BRATTLEBORO — As the state transfers to new education standards and testing, the Brattleboro Town School Board and administration held their second forum on Nov. 19 to prepare the community.
A small audience attended the evening forum at Academy School as presenters tried to dispel a sense that the Common Core is another federally mandated standardized test that would pigeonhole young students.
Instead, presenters said, Common Core is a set of goals and standards. Most of the assessments performed in Brattleboro schools are designed by their kids' teachers as part of daily learning activities.
The Vermont State Board of Education adopted the new education standards, called the Common Core State Standards, in 2010. Full implementation of the standards occurs this school year.
Common Core in mathematics and English language arts and literacy aims to better prepare students for college and future careers by creating a unified list of education standards in the United States.
According to the Common Core State Standards Initiative website, the new standards will give educators and committees tools to ensure all students receive the same level of education and skills. The standards also match international education benchmarks.
Information on the initiative's website stresses that Common Core is not a curriculum. Local schools and teachers design their own lessons and assessment materials.
Vermont will still use some standardized assessments and tests. According to Curriculum Coordinator Lyle Holiday, a test called the Smarter Balanced Assessment (SBAS) System will replace the New England Common Assessment Program (NECAP) tests used in Vermont.
According to forum presenters such as Windham Southeast Supervisory Union Superintendent Ron Stahley, students spend approximately 1 percent of their time on state or federal mandated tests.
To hammer home the concept of teacher-designed assessments, presenters showed the audience examples, including comparing a kindergartener's self-portrait drawing from the start of the school year with one drawn at the end of the school year.
Holiday handed out examples of literacy tests for kindergarteners and fourth-graders that teachers might use at the end of a lesson to assess what students learned.
Kindergarteners, she explained, may practice identifying letters and their sounds. Fourth-graders will be asked to read a story and answer questions to reveal comprehension and skill in information analysis.
The SBAS tests - which students take online - are designed to go deeper into test information.

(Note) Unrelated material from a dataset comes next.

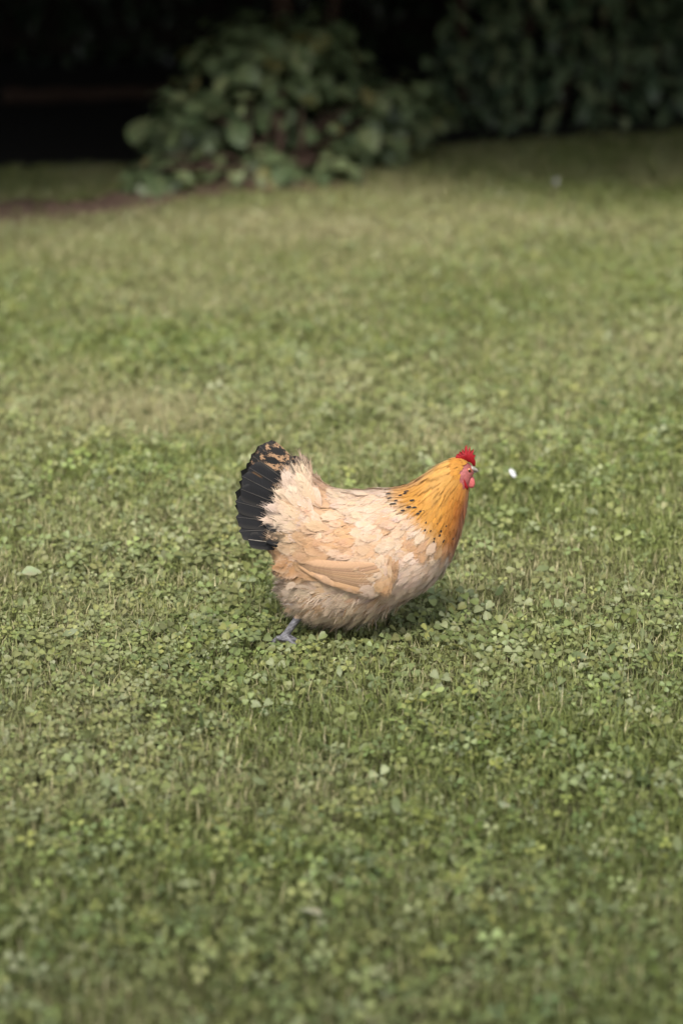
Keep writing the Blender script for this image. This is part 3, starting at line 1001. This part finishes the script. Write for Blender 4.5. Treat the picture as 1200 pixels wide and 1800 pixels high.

For example, math questions don't provide only multiple choice answers. Students must also explain in writing how they arrived at their answer. This tests communication and comprehension, presenters said.
Stahley said that adopting the SBAS should help Vermont schools slough off the “failing schools” title often endowed under the NECAP tests.
“I know it's a morale-killer for teachers,” he said.
The “failing schools” designation has served as a political argument by people looking to privatize education, he said. Most Vermont schools don't meet the NECAP standards.
“It's a widget mentality,” Stahley said of the political arguments.
Vermont decided long ago to reject “high-stakes testing,” which uses standardized test scores to move students from one grade year to the next. Instead, the state uses multiple forms of assessment to review a student's gains or struggles.
Along with in-classroom assessments, Stahley said that the town schools survey students on social aspects such as feeling safe and understanding what they're learning - and why.
One audience member noted that the presenters' information appeared carefully laid out to inform the audience on the foregone conclusion that is Common Core, rather than to encourage conversation.
Music teacher Andrew Davis - one of the few teachers at the forum - asked whether the Common Core integrates different subjects, like art with social studies, or focuses only on math and literacy.
Presenters said that the core representes standards. Teachers decide how they meet those standards.
Audience member Spoon Agave asked if Brattleboro schools measured how students' education benefited their community.
Agave suggested that in his experience, students aren't sufficiently engaged in civic activities and the town has low voter turnout and relatively high unemployment.
He asked whether there should be a connection between the education we give kids and how they enrich their community.
Stahley responded, “I don't know that it's a direct connection.”
Schools prepare kids to become good citizens, but “community” is broad and can include where kids go to college, where they move, or where they work, Stahley added.
Literacy coach Brian Buettner told the audience that a primary goal underlying the town school's efforts was closing the achievement gap for students living in poverty.
Over the past seven years, town's schools have decreased students' illiteracy rate from one in four students to one in 20. Or, from 25 percent to 5 percent.
Between 2007 and 2013, early intervention efforts have helped reduce students' special education needs by 25 percent, Buettner said.
“It's not magic,” Stahley stressed. “It's using the data.”